We have already had occasion to explain certain basic points of Augustine's moral or ethical doctrine when we spoke of the human will as the sole cause of moral evil. Augustine's theory concerning evil is his greatest philosophico-theological discovery -- particularly his distinction between metaphysical evil, which is a deficiency or lack of being, and moral evil, which is a deficiency or lack of good.

Another important point in Augustine's moral teaching is his doctrine of voluntarism, or the primacy of the will over the intellect. The will is love, and according to Augustine it is necessary to love in order to know, and not vice versa. The primacy of the will is the intrinsic law of being, which finds its first actuation in God, who has created out of love.

This love or desire reaches down even to inferior beings, in which it is manifested as instinct and blind appetition or appetite. Since the first love must be love of God, and all other loves must be subordinated to this first love, Augustine teaches that love signifies order. Action is activity according to love. Any sin is an act of hatred, for sin is separation (aversion) from the order or love which has its center in God.

Because sin is an act of hate, the man who sins, not being able to destroy the order established by God, harms himself and falls from his being. Every good action is an action according to love: "Love," says Augustine, "and do what you wish -- Ama et fac quod vis."

The voluntarism of Augustine indicates the clear separation of the Latin ethical concept from the Greek. Greek genius, theoretical, speculative, creator of philosophy, makes the intellect -- conscience -- the basis of morality; theory takes precedence over practice.

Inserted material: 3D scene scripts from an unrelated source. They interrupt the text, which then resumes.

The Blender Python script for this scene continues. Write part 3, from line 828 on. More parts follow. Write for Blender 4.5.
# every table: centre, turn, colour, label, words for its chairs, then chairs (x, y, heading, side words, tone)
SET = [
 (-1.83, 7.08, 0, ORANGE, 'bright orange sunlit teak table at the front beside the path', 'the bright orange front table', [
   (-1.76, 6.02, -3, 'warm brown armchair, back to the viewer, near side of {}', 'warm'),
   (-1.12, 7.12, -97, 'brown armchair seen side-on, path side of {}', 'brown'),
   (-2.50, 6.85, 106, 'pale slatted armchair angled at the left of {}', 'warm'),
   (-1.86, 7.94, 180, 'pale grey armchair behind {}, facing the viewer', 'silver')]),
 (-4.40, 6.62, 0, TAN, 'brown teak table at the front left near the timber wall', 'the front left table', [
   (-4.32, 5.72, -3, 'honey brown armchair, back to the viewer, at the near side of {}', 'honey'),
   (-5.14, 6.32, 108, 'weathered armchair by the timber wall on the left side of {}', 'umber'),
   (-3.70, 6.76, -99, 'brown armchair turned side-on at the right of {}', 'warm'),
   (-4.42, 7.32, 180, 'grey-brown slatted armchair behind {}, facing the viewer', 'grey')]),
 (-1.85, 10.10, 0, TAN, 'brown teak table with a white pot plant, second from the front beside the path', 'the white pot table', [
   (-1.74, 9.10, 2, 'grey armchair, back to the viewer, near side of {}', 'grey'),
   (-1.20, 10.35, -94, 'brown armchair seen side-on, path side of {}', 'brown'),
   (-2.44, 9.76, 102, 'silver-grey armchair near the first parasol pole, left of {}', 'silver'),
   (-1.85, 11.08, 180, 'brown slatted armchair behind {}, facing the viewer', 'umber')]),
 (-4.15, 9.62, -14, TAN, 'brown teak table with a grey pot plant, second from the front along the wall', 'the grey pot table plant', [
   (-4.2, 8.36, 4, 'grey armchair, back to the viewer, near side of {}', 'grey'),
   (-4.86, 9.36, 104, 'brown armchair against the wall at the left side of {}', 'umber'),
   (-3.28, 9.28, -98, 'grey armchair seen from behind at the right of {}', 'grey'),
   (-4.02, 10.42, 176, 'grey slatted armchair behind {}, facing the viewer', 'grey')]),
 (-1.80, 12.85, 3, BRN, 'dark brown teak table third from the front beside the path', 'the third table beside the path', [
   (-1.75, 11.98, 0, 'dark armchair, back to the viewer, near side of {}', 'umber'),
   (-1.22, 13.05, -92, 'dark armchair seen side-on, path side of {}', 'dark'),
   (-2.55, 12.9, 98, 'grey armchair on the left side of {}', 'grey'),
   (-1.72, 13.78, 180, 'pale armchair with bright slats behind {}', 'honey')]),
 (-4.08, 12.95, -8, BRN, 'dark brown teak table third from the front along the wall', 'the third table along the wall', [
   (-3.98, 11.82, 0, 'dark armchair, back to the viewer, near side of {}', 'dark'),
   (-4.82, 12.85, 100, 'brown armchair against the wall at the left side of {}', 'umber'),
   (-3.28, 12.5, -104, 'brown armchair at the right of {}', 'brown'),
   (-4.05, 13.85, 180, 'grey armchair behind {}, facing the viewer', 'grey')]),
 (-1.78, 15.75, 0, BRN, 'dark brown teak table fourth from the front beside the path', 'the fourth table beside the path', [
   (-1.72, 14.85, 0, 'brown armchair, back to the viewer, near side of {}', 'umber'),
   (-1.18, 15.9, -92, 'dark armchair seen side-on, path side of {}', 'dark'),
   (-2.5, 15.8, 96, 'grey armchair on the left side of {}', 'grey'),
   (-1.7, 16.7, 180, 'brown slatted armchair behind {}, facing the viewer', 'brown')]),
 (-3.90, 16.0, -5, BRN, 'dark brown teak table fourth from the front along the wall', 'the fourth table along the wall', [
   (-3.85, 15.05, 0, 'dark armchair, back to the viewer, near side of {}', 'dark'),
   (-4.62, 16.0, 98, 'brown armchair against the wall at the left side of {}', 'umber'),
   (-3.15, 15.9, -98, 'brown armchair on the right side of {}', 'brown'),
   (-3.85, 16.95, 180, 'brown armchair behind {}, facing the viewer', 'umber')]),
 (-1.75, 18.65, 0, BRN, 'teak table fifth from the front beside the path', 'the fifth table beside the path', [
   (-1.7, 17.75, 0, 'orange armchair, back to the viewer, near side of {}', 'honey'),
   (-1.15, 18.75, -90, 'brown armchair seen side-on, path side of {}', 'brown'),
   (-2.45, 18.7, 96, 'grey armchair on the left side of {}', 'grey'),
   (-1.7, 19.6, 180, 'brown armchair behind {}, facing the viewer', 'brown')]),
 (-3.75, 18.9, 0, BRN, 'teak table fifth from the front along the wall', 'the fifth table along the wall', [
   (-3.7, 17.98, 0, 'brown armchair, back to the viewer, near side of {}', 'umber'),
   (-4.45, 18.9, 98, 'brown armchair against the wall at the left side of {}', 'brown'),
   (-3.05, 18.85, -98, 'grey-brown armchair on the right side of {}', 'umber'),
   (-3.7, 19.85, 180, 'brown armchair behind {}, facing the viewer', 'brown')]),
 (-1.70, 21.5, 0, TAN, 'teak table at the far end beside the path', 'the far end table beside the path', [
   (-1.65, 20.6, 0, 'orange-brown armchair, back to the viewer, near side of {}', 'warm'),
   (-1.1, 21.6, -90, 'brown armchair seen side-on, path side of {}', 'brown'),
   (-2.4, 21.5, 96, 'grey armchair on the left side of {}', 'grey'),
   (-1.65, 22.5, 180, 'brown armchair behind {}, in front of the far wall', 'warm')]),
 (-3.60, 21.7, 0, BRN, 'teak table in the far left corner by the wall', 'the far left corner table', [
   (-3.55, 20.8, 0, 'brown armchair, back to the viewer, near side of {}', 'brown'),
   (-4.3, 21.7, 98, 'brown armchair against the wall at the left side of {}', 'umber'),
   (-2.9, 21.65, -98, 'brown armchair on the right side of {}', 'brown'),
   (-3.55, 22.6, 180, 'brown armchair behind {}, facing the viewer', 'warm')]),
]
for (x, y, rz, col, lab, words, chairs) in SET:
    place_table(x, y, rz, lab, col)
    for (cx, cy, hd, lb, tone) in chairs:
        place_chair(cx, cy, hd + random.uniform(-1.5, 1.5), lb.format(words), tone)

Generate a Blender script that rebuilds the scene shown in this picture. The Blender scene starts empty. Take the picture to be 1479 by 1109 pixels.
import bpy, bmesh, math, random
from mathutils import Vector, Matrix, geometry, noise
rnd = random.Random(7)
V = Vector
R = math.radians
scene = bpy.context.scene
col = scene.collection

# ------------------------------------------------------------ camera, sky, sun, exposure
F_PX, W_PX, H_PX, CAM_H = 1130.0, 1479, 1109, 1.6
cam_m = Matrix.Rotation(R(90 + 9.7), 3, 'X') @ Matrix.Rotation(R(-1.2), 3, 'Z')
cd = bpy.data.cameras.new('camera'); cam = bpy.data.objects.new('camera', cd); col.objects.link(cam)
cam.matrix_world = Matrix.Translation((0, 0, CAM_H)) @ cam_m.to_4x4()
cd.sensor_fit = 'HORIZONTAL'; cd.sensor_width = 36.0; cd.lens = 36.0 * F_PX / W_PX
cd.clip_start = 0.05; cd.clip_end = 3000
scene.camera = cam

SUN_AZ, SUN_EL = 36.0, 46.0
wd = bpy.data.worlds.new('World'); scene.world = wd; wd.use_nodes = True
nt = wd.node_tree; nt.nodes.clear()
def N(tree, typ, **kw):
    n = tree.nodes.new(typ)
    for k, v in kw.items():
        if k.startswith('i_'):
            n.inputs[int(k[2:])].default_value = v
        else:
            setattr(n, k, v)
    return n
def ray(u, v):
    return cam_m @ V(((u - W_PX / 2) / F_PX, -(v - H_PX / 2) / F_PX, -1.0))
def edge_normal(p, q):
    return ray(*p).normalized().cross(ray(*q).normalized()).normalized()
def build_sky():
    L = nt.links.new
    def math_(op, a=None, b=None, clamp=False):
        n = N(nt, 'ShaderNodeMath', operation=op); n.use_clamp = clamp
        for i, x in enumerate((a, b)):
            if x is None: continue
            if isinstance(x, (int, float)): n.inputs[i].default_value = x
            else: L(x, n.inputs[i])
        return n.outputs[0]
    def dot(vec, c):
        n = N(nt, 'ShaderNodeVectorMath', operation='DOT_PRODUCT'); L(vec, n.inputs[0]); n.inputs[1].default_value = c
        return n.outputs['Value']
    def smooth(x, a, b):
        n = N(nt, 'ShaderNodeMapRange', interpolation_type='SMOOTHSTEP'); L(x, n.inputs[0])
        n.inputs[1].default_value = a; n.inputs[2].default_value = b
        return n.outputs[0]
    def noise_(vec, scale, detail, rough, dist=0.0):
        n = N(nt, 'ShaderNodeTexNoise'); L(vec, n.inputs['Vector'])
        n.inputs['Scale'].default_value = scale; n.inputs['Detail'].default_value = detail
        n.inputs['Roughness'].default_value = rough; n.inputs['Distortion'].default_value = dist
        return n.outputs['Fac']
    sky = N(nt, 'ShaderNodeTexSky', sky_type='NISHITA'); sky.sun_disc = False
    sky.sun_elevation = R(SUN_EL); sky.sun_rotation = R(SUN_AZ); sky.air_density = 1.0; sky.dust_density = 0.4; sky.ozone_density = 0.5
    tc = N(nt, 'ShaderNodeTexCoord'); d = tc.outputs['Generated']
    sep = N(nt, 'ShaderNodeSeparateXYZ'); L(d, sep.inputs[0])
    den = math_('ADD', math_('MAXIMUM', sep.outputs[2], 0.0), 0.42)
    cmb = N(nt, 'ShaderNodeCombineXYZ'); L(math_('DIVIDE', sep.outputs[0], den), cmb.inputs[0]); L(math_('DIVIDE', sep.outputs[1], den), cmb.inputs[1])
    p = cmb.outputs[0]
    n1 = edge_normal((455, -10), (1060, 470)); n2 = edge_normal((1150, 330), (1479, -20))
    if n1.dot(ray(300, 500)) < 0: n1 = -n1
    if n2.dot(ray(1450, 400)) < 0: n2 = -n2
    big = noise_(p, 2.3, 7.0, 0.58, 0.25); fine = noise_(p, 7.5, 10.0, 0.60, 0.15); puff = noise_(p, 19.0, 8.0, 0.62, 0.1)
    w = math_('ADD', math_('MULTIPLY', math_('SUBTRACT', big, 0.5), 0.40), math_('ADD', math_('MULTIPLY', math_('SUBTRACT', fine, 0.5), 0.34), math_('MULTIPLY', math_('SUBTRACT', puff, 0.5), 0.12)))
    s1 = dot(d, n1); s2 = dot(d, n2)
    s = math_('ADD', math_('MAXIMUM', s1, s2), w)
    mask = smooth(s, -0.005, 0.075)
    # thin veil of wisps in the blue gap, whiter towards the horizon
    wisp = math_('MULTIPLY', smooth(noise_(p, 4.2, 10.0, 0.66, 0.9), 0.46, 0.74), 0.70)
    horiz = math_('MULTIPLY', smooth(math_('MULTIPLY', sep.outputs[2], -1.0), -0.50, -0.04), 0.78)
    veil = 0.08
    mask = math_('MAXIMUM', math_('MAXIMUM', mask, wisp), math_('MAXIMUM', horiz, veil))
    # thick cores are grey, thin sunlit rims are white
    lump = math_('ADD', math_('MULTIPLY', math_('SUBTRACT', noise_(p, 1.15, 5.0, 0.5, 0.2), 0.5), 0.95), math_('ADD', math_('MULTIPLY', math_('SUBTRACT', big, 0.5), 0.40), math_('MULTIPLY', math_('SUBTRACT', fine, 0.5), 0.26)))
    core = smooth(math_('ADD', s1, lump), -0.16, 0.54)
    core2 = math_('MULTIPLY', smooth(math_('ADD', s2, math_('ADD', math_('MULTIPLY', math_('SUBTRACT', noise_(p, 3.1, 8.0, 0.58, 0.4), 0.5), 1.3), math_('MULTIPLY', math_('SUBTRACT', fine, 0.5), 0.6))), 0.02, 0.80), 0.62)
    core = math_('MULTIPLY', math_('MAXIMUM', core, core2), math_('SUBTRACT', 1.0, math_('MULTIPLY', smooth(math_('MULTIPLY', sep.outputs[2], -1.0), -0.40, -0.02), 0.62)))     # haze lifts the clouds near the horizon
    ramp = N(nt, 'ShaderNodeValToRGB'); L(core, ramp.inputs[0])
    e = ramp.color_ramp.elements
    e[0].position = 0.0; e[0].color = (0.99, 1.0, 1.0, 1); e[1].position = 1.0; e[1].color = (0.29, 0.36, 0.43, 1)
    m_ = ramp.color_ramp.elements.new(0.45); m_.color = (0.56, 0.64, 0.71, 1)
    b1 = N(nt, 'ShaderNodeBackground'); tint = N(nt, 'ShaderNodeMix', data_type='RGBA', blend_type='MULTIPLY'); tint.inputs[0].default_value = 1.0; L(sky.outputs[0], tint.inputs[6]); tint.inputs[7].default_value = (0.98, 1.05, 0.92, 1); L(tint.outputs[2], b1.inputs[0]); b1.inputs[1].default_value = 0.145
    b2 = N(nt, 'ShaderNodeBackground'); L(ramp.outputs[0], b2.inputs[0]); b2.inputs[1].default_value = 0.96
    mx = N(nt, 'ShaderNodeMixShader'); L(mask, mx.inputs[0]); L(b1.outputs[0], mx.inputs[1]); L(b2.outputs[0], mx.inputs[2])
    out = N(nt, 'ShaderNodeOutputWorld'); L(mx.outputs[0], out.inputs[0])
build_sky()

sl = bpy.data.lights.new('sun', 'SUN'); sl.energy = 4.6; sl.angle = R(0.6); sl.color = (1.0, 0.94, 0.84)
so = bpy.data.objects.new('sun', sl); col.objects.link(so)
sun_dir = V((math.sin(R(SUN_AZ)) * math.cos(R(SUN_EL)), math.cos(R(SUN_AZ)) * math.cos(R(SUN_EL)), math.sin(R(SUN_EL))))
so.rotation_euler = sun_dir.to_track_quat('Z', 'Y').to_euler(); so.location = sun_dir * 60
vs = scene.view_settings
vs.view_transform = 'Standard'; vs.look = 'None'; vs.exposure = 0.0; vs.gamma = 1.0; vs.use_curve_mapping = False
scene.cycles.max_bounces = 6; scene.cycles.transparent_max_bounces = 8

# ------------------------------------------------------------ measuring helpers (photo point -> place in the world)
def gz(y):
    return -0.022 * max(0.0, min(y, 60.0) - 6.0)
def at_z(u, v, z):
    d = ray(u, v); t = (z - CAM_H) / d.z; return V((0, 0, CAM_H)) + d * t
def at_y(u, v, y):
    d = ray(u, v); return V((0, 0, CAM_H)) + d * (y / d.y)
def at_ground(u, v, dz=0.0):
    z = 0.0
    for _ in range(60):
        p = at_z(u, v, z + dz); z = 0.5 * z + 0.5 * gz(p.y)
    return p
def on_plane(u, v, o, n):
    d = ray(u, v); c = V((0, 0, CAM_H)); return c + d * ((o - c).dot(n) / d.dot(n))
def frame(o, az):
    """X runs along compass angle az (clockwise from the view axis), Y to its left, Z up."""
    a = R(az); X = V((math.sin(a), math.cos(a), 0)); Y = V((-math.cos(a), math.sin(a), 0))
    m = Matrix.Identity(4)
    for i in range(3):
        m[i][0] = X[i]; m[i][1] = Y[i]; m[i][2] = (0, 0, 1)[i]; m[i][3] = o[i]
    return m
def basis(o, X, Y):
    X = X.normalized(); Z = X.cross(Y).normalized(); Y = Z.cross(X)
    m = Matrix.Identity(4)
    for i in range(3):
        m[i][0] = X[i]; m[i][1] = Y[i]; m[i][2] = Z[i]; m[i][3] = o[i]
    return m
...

Augustine, representing the genius of Rome, which loved the practical and active life, and created law, defends the greater value of activity over speculation, prefers fact to theory, and hence the primacy of the will over the intellect. The voluntarism of Augustine found in the Middle Ages great champions in the mystics and in the Franciscan School.

 

VII. Politics: The City of God

Augustine wrote his masterpiece, The City of God, while the Roman empire was falling into ruin under the barbarian invasions and the Church was rising from the imperial remains. There was need of justifying these two events, which disturbed the spirits not only of pagans but of believers as well. With this purpose in mind, Augustine undertook his work, which can be considered the first in the philosophy of history.

Augustine's view of the history of humanity is organic and unified, but it is also ascetic and Christian. Christ is the very soul of history. The coming of Christ presupposes another truth of Christianity, original sin. In consequence of original sin, men are divided into two distinct cities: one of God, the other earthly. Both, however, are at the service of Christ.

The city of God, prior to the coming of Christ, was represented by the people of Israel; the earthly city was represented by the Roman empire. The two cities had a different purpose, the one religious and the other political. The first had the task of preparing for the coming of Christ with prophecies; the second was to prepare for his coming politically.

After the coming of Christ and the founding of the Church, the purpose of the Roman empire had been fulfilled, and hence it fell under the assaults of the barbarians. If in the Christian era the Church represents the city of God, moral evil, wherever it be found, will be the representative of the earthly, the satanic city.

These two cities now are politically unseparated and only religiously diverse, for the Church has a universal task and must embrace the elect and the predestined of all times and of all races. The complete division will be made on the Great Sabbath, when the good will be made eternal citizens of the city of God, the eternal Jerusalem, and the evil will be confined forever to the city of Satan, hell. But who are those who will end in glory and who will end in torment? This, too, was one of the many problems that tortured the mind of Augustine. The answer to this is among the secrets of God.

 

VIII. Summary

St. Augustine affirms that the world was created by God from nothing, through a free act of His will. Time is a being of reason ("rens rationis") with a foundation in things which through becoming offer to the mind the concept of time as past, present, and future. Augustine affirms the absolute unity and the spirituality of the human soul. In regard to the nature of the soul he affirms that the soul is simple and immortal. Then sensitive soul, besides having the five senses, is endowed also with a sensitive cognition which is common to animals and which judges the proper object of each of the senses. The intellective soul has three functions: being, understanding, and loving, corresponding to three faculties: intellective memory, intelligence, and will. The primary among these three faculties is given to the will, which in man signifies love. The will of man is free.

Three kinds of evil can be distinguished: metaphysical, physical, and moral, and each of them consists in a deficiency in being, a descent toward non-being. Metaphysical evil is the lack of a perfection not due to a given nature and hence is not actually an evil. Under this aspect, all creatures are evil because they fall short of full perfection, which is God alone. Physical evil consists in the privation of a perfection due to nature, e.g., blindness is the privation of sight in a being which ought to have sight according to the exigencies of its nature. The only true evil is moral evil; sin, an action contrary to the will of God. The cause of moral evil is not God, who is infinite holiness, nor is it matter, as the Platonists would have it, for matter is a creature of God and hence good. Neither is the will as a faculty of the soul evil, for it too has been created by God. The cause of moral evil is the faculty of free will, by which man is able to deviate from the right order, to oppose himself to the will of God. Such opposition gives moral evil reality -- negative, metaphysical reality in the sense of decadence of the order established by God, and hence decadence of being or descent toward non-being. Sin, from the very fact it is decadence of being, carries in itself its own punishment. By sinning man injures himself in his being, for he falls from what he ought to be. As a result of this fall there exist the sufferings which he must bear, such as remorse in the present life.